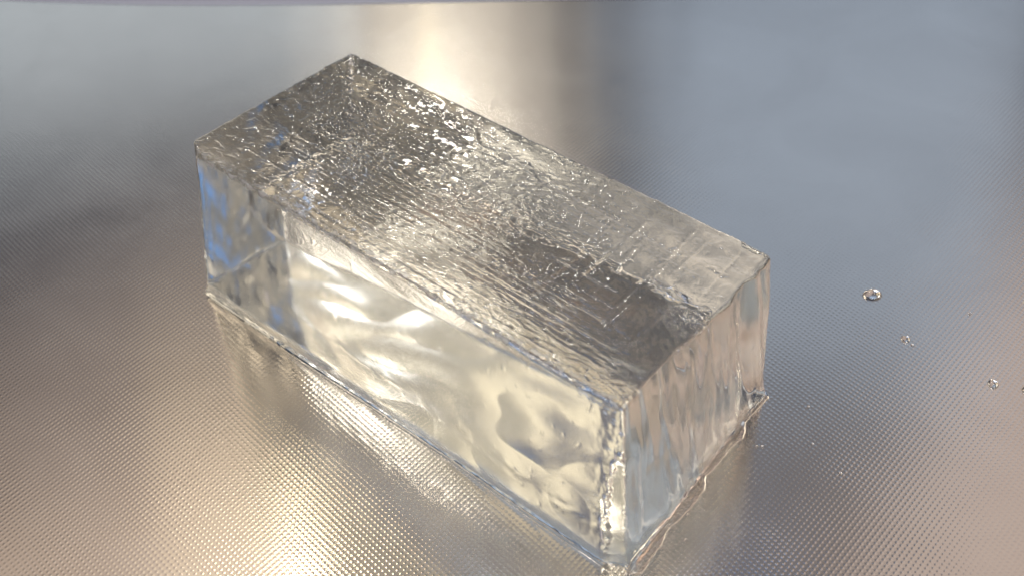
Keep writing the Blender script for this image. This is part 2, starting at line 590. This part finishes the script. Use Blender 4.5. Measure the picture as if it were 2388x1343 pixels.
G = "water drops on the steel"
drop(.1077, .0150, .00255, .0018, .0014, 0.1, 1, "largest lens-shaped water drop lying right of the ice block", G)
drop(.1126, -.0020, .0012, .0012, .0007, 0, 2, "round water drop with a tiny droplet just below it", G)
drop(.1138, -.0043, .00040, .00040, .0003, 0, 3, "tiny droplet beside the round drop below the largest drop", G, n=16, m=6)
drop(.1306, -.0188, .0014, .0014, .0009, .6, 4, "lone round drop on the dotted steel near the right edge", G)
drop(.1385, -.0212, .0013, .0013, .0009, .2, 5, "drop cut by the right picture edge below the lone round drop", G)
drop(.1481, .0100, .0010, .0010, .0007, .2, 6, "drop cut by the right picture edge level with the largest drop", G)
drop(.1318, .0064, .00042, .00042, .0003, 0, 7, "tiny droplet to the right of the largest water drop", G, n=16, m=6)
drop(.0866, -.0454, .00050, .00045, .00035, 0, 8, "bright tiny droplet nearest the front, right of the block's short end", G, n=16, m=6)
drop(.0818, -.0362, .00036, .00036, .0003, 0, 9, "tiny droplet just behind the bright front one, right of the short end", G, n=16, m=6)
drop(.0682, -.0363, .00045, .00040, .0003, 0, 10, "left one of two touching tiny droplets by the foot of the short end", G, n=16, m=6)
drop(.0695, -.0364, .00045, .00040, .0003, 0, 11, "right one of two touching tiny droplets by the foot of the short end", G, n=16, m=6)
drop(.0830, -.0242, .00038, .00038, .0003, 0, 12, "tiny droplet level with the block's right foot corner", G, n=16, m=6)
drop(.0479, -.0630, .00060, .00050, .0004, 0, 13, "small droplet on the steel close to the block's front foot corner", G, n=16, m=6)
drop(.0492, -.0560, .00050, .00050, .0004, 0, 14, "small droplet beside the lower half of the short end's foot", G, n=16, m=6)


def meltwater():
    """Shallow irregular rim of water along the foot of the short end."""
    p0, p1 = np.array([.0335, -.0722]), np.array([.0738, -.0188])
    L = np.linalg.norm(p1 - p0)
    t = (p1 - p0) / L
    nrm = np.array([t[1], -t[0]])
    nu, nv = 160, 10
    u = np.linspace(0, 1, nu)
    w = 0.9 + 1.7 * np.clip(gnoise(u * 7, u * 0 + .3, 91) + .25, 0, 1) * 2 + 0.9 * np.exp(-((u - .62) / .10) ** 2) + 0.9 * np.exp(-((u - .30) / .06) ** 2)
    w = w + 0.35 * gnoise(u * 30, u * 0 + .7, 92)
    w = w * sst(0, .04, u) * sst(1, .97, u) + 0.05
    V, F = [], []
    for i in range(nu):
        for j in range(nv + 1):
            a = j / nv * math.pi / 2
            off = w[i] * math.sin(a) - 0.5
            hgt = min(0.8, 0.32 * w[i] + .12) * math.cos(a) * (1 + .4 * float(gnoise(np.array([u[i] * 24.]), np.array([j * .4]), 93)[0]))
            p = p0 + t * L * u[i] + nrm * off / 1000
            V.append((p[0], p[1], hgt / 1000 + 0.00006))
        p = p0 + t * L * u[i] - nrm * .5 / 1000
        V.append((p[0], p[1], 0.00006))
    m = nv + 2
    for i in range(nu - 1):
        for j in range(m):
            j2 = (j + 1) % m
            F.append((i * m + j, (i + 1) * m + j, (i + 1) * m + j2, i * m + j2))
    o = mesh_obj("meltwater_rim", V, F, WATER)
    for k, p in enumerate(o.data.polygons):
        p.use_smooth = (k % m) < nv
    tag(o, "irregular rim of melted water along the foot of the block's short end", "meltwater")


meltwater()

▶ [AIM]: Reproduce the material above in full and without alteration, but skip all pictures.

▶ [TASK SOLUTION]:
Keep writing the Blender script for this image. This is part 2, starting at line 590. This part finishes the script. Use Blender 4.5. Measure the picture as if it were 2388x1343 pixels.
G = "water drops on the steel"
drop(.1077, .0150, .00255, .0018, .0014, 0.1, 1, "largest lens-shaped water drop lying right of the ice block", G)
drop(.1126, -.0020, .0012, .0012, .0007, 0, 2, "round water drop with a tiny droplet just below it", G)
drop(.1138, -.0043, .00040, .00040, .0003, 0, 3, "tiny droplet beside the round drop below the largest drop", G, n=16, m=6)
drop(.1306, -.0188, .0014, .0014, .0009, .6, 4, "lone round drop on the dotted steel near the right edge", G)
drop(.1385, -.0212, .0013, .0013, .0009, .2, 5, "drop cut by the right picture edge below the lone round drop", G)
drop(.1481, .0100, .0010, .0010, .0007, .2, 6, "drop cut by the right picture edge level with the largest drop", G)
drop(.1318, .0064, .00042, .00042, .0003, 0, 7, "tiny droplet to the right of the largest water drop", G, n=16, m=6)
drop(.0866, -.0454, .00050, .00045, .00035, 0, 8, "bright tiny droplet nearest the front, right of the block's short end", G, n=16, m=6)
drop(.0818, -.0362, .00036, .00036, .0003, 0, 9, "tiny droplet just behind the bright front one, right of the short end", G, n=16, m=6)
drop(.0682, -.0363, .00045, .00040, .0003, 0, 10, "left one of two touching tiny droplets by the foot of the short end", G, n=16, m=6)
drop(.0695, -.0364, .00045, .00040, .0003, 0, 11, "right one of two touching tiny droplets by the foot of the short end", G, n=16, m=6)
drop(.0830, -.0242, .00038, .00038, .0003, 0, 12, "tiny droplet level with the block's right foot corner", G, n=16, m=6)
drop(.0479, -.0630, .00060, .00050, .0004, 0, 13, "small droplet on the steel close to the block's front foot corner", G, n=16, m=6)
drop(.0492, -.0560, .00050, .00050, .0004, 0, 14, "small droplet beside the lower half of the short end's foot", G, n=16, m=6)


def meltwater():
    """Shallow irregular rim of water along the foot of the short end."""
    p0, p1 = np.array([.0335, -.0722]), np.array([.0738, -.0188])
    L = np.linalg.norm(p1 - p0)
    t = (p1 - p0) / L
    nrm = np.array([t[1], -t[0]])
    nu, nv = 160, 10
    u = np.linspace(0, 1, nu)
    w = 0.9 + 1.7 * np.clip(gnoise(u * 7, u * 0 + .3, 91) + .25, 0, 1) * 2 + 0.9 * np.exp(-((u - .62) / .10) ** 2) + 0.9 * np.exp(-((u - .30) / .06) ** 2)
    w = w + 0.35 * gnoise(u * 30, u * 0 + .7, 92)
    w = w * sst(0, .04, u) * sst(1, .97, u) + 0.05
    V, F = [], []
    for i in range(nu):
        for j in range(nv + 1):
            a = j / nv * math.pi / 2
            off = w[i] * math.sin(a) - 0.5
            hgt = min(0.8, 0.32 * w[i] + .12) * math.cos(a) * (1 + .4 * float(gnoise(np.array([u[i] * 24.]), np.array([j * .4]), 93)[0]))
            p = p0 + t * L * u[i] + nrm * off / 1000
            V.append((p[0], p[1], hgt / 1000 + 0.00006))
        p = p0 + t * L * u[i] - nrm * .5 / 1000
        V.append((p[0], p[1], 0.00006))
    m = nv + 2
    for i in range(nu - 1):
        for j in range(m):
            j2 = (j + 1) % m
            F.append((i * m + j, (i + 1) * m + j, (i + 1) * m + j2, i * m + j2))
    o = mesh_obj("meltwater_rim", V, F, WATER)
    for k, p in enumerate(o.data.polygons):
        p.use_smooth = (k % m) < nv
    tag(o, "irregular rim of melted water along the foot of the block's short end", "meltwater")


meltwater()